FYI, here is a picture illustrating Count's answer at https://math.stackexchange.com/a/1872168/241. Blue curves are the zeroth through tenth iterates of $f$; red curves are obtained by numerically inverting $F(f^{\circ N}(x)) \approx N + F(x)$ for $F(x) := \log \frac{x}{1-x} + \frac{1}{x}$. I will mention that this is an improvement on the exact fourth-order approximation $f^{\circ N}(x) \approx x+Nx^2+(N^2-2N)x^3+([N-1]^3-2[N-1]^2-3[N-1])x^4$ near $0$, and I imagine an improvement on all exact fixed-order approximations.

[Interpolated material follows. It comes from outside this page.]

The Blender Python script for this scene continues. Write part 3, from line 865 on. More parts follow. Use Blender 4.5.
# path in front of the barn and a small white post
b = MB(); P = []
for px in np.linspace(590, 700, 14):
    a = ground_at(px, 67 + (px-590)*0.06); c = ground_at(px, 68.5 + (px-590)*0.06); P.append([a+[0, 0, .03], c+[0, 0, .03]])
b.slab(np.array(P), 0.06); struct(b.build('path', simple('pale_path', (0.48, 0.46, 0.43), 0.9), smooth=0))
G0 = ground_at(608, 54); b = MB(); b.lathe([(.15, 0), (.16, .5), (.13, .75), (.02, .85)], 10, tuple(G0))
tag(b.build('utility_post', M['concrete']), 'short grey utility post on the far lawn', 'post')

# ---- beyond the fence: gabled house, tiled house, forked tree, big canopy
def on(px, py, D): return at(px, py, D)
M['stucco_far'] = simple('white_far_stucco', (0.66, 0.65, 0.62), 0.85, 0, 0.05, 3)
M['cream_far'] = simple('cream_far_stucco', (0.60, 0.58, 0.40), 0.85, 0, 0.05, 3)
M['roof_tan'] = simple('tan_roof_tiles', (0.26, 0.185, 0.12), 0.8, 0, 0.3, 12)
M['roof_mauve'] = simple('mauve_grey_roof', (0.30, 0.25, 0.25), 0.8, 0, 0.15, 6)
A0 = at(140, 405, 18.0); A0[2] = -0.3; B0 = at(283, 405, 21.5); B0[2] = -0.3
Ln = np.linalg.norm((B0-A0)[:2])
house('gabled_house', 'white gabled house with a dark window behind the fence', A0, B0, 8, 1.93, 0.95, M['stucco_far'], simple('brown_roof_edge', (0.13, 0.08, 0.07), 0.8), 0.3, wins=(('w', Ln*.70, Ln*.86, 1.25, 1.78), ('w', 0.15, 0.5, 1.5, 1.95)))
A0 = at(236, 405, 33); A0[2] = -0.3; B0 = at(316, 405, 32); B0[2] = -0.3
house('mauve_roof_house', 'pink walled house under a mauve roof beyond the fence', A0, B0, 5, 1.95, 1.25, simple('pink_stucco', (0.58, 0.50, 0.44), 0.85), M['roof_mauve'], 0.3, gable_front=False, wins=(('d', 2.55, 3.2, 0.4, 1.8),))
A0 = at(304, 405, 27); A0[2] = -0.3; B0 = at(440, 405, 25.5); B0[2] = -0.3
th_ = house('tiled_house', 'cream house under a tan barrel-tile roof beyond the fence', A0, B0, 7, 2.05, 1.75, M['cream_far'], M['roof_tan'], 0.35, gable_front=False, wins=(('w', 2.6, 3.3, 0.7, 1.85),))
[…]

On a separate note, I will also mention the Carleman approach I originally mentioned can be pursued along the lines of http://www.sciencedirect.com/science/article/pii/S0022247X98959868.

Answer 4

You have worked out that $f^{\circ n}(x)\approx a(x)=x+nx^2$ near $x=0$. You can do something similar near $x=1$ and then "glue" the two ends together.

$$\begin{align} f(x)&=x^2+(1-x^2)x=x+x^2-x^3=1-2(1-x)^2+(1-x)^3\\ p(x)&:=1-f(1-x)=2x^2-x^3 \end{align}$$

Approximating $f^{\circ n}(x)$ near $x=1$ is essentially the same as approximating $p^{\circ n}(x)$ near $x=0$. $p^{\circ n}(x)\approx 2^{2^n-1}x^{2^n}$, and near $x=1$, you have $$f^{\circ n}(x)\approx b(x)=1-2^{2^n-1}(1-x)^{2^n}\qquad{x\text{ near }1}$$

If you could find some way to glue these, you'd have an approximation. Shooting from the hip, if you could follow each curve ($a$ forward from $0$, $b$ backward from $1$) until they no longer worked well as approximations, then connect the curves with a cubic spline, that's one idea. [It would require figuring out where to make the transitions though].

But there may be better ways to glue them.